Morphy v. Commissioner

1937 BTA LEXIS 898 | B.T.A. | 1937

Lead Opinion

*290OPINION.

Leech :

The broad question here is when is income realized to the lessor from the erection of a building on his land by the lessee, which is not subject to removal on termination of the lease. The Treasury *291regulations1 provide that the income must be reported either in the year of completion of the building or prorated over the life of the lease. The respondent has determined a deficiency on the latter basis. The petitioner claims that the regulation is invalid and that income is not realized until the property is sold or the lease is forfeited or expires.

These regulations under attack are grounded upon the view, expressed if not held, in Miller v. Gearin, 258 Fed. 225, and Cryan v. Wardell, 263 Fed. 248.

These regulations have, in effect, been sustained. Shelby D. Scott, 9 B. T. A. 1219; Joseph L. B. Alexander, 13 B. T. A. 1169; Cataract Ice Co., 23 B. T. A. 654; W. H. Martin, 24 B. T. A. 813. Cf. Louise C. Slack et al., Executors, 35 B. T. A. 271.

It is true the Circuit Court of Appeals for the Second Circuit in Hewitt Realty Co. v. Commissioner, 76 Fed. (2d) 880 (1935), is contra. That opinion has had the respectful consideration of this Board. It offers what may seem to be a persuasively practical answer to a difficult problem. However, no other similar authority has come to our attention. And, the court, even in its decision of that case, was not unanimous. See dissenting opinion of Chase, Judge.
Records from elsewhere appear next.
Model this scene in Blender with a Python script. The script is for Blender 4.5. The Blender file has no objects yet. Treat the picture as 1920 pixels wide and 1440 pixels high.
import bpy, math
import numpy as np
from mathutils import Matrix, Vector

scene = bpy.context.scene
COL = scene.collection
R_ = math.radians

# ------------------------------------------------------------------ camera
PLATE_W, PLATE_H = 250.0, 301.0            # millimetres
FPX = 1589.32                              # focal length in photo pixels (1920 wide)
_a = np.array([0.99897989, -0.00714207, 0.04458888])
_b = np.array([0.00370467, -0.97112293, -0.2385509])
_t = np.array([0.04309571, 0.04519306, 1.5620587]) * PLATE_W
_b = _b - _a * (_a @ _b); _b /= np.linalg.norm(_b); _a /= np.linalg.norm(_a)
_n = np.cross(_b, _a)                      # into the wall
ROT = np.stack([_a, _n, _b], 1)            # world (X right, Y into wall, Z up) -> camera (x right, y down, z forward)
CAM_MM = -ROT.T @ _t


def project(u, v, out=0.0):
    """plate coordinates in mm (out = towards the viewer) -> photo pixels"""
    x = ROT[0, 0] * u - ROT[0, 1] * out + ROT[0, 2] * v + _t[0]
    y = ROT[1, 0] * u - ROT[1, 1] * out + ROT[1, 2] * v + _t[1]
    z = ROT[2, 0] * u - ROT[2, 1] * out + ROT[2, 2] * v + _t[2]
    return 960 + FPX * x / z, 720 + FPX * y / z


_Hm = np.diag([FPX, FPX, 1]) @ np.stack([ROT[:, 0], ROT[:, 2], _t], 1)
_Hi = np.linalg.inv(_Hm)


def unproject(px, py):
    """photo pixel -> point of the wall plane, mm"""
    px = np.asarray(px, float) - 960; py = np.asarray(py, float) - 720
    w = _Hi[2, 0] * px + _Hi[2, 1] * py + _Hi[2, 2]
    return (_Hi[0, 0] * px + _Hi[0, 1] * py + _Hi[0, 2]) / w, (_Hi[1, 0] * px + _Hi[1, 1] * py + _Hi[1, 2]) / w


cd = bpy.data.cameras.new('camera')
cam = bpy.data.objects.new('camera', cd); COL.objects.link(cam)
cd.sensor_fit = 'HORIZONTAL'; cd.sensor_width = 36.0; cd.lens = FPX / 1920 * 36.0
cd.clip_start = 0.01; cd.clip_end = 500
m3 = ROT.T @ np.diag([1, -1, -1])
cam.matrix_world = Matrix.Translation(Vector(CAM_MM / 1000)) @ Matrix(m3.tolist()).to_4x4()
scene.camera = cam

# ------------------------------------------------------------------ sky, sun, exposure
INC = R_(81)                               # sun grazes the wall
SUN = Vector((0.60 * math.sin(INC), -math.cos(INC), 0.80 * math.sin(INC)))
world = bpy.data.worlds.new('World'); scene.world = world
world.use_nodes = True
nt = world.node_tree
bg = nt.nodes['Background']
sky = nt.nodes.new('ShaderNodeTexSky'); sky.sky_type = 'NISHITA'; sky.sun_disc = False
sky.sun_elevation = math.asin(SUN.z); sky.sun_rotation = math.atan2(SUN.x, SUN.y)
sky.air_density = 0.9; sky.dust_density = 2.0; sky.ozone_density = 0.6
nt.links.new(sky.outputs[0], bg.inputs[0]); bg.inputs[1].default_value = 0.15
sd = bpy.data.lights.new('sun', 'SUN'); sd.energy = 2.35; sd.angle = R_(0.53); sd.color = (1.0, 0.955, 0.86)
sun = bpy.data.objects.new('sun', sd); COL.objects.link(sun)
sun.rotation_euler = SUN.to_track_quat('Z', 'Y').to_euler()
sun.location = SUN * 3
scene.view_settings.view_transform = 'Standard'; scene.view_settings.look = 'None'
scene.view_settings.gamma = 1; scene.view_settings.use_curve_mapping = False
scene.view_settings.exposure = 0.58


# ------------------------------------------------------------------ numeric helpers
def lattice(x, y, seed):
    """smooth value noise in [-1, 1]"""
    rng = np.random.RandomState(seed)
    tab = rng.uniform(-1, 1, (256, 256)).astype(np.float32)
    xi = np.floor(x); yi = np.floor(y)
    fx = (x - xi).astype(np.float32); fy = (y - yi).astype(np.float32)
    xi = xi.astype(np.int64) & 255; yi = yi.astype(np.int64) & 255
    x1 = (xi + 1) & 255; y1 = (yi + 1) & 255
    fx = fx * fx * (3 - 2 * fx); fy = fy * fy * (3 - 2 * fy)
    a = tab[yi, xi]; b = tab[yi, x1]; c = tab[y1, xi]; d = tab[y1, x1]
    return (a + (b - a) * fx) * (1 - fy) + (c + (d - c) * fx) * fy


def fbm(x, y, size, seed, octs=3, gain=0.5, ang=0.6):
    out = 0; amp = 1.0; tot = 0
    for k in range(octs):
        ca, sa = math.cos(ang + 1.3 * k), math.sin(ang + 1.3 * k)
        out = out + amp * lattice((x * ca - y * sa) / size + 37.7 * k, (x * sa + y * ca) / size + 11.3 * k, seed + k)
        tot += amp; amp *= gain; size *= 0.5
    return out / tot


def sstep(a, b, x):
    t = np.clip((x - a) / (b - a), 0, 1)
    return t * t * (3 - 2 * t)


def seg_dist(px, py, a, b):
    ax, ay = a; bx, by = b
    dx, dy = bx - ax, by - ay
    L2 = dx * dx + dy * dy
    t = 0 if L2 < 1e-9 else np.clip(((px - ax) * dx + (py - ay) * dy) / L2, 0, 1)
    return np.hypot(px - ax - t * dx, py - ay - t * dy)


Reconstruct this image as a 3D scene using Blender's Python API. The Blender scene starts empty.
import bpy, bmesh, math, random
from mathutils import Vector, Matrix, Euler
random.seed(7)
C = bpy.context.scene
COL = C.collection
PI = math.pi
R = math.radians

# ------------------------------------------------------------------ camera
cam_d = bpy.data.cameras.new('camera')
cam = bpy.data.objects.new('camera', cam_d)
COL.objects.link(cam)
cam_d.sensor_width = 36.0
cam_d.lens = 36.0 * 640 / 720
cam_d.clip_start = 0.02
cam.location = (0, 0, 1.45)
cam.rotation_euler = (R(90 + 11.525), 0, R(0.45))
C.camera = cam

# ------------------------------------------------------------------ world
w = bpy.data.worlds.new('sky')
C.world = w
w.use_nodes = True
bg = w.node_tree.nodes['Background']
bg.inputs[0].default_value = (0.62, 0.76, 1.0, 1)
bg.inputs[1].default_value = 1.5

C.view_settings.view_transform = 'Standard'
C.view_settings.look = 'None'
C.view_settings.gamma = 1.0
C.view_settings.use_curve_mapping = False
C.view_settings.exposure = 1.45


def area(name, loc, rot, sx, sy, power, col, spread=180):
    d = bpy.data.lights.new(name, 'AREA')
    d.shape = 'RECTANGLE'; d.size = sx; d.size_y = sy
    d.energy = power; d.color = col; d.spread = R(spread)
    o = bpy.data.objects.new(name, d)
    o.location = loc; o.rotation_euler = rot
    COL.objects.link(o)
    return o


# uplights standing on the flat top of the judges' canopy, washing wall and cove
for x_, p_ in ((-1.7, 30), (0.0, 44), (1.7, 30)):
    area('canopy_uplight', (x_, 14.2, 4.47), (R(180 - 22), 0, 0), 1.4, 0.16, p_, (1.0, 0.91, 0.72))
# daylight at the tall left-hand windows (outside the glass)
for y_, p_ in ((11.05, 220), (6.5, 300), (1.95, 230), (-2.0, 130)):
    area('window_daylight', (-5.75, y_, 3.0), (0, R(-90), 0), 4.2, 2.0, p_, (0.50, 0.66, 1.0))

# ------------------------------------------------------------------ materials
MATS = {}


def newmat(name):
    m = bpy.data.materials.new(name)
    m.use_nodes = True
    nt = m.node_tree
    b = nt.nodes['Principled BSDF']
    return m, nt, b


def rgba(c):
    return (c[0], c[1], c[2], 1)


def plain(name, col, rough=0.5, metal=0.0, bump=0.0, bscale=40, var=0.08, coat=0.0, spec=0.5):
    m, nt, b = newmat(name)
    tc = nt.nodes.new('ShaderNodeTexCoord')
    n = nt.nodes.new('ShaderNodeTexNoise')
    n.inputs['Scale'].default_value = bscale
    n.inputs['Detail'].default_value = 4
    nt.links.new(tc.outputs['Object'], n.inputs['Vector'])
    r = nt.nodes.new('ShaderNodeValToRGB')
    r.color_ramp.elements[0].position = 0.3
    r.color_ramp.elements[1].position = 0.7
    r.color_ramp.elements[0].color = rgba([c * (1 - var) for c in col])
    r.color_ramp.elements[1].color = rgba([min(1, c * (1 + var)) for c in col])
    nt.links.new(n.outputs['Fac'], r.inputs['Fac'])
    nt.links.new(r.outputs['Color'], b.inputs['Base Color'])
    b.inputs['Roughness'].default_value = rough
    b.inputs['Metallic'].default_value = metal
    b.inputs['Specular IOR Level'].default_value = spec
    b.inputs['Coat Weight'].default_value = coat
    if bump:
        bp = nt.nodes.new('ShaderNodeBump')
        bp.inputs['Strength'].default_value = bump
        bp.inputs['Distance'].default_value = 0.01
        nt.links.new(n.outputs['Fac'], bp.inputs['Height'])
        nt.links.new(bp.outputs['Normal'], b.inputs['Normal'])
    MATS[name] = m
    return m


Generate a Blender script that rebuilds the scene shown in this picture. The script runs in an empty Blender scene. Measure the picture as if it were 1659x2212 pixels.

Therefore, we adhere to our position and sustain the validity of the contested regulations.

It is suggested in petitioner’s brief, as an alternative reason why no income was realized in the year involved that, under the lease, title to the building did not pass to the lessor until expiration or forfeiture of the lease. This argument has no merit, since that was not the effect of the present lease. Cf. Joseph L. B. Alexander, supra.

Reviewed by the Board.

Decision will be entered for the respondent.

Murdock dissents.

Article 63 of Regulations 74, as amended, reads in part as follows:

“Improvements by lessees. — When buildings are erected or improvements made by a lessee in pursuance of an agreement with the lessor, and such buildings Or improvements are not subject to removal by the lessee, the lessor may at his option report the income therefrom upon either of the following bases:
“(a) The lessor may report as income at the time when such buildings or improvements are completed the fair market value of such buildings or improvements subject to the lease.
“ (b) The lessor may spread over the life of the lease the estimated depreciated value of such buildings or improvements at the expiration of the lease and report as income for each year of the lease an aliquot part thereof.”





Dissenting Opinion

Arundell,

dissenting: It seems to me that the decision of the Second Circuit in the Hewitt Realty case, 76 Fed. (2d) 880, gives a sound solution to the question here involved. The substance of the *292lidding in that case is that the erection of a building by a lessee does not result in realization of income to the lessor; the realization of income, if any, occurs when the lessor sells. This view, as stated by Judge Learned Hand, author of the majority opinion, “answers every fiscal necessity far more directly and simply than any other formula.”

The lease in the instant case was for a period of over thirty years. Under the view expressed in the Commissioner’s regulations and approved in the majority opinion, it is necessary to look into the future to the time when the lease terminates and determine the value of the building after taking into account the ravages of time. In many cases of long-term leases the original term extends beyond the useful life of the improvements. Some of them involve definite provisions for renewal. There are always the possibilities of termination prior to the expiration of the agreed term, and accelerated depreciation and obsolescence resulting from causes unforseeable when the lease is executed. These are factors that complicate any attempted application of the Commissioner’s regulations. But what is more serious, they show the impossibility of determining with any fair certainty the amount to be treated under the regulations as realized income. A promise to turn over possession of a building many years hence, and subject to the many contingencies necessarily in-wolved .in any transaction extending over a period of years, does not seem to be in any proper sense the present equivalent of cash. Cf. Burnet v. Logan, 283 U. S. 404. The difficulty of determining as a matter of fact the value of improvements is recognized in both opinions filed in the Hewitt case. The majority opinion obviates the •difficulty and offers a sound solution. It treats as income the full amount eventually realized when it is actually realized. Anything short of this does not meet the test of realized income with which the taxing act is concerned. For these reasons, I think we should adopt the principle of the Hewitt Realty case and decline to follow the earlier cases that hold otherwise.

Sternhagen and Tyson agree with this dissent.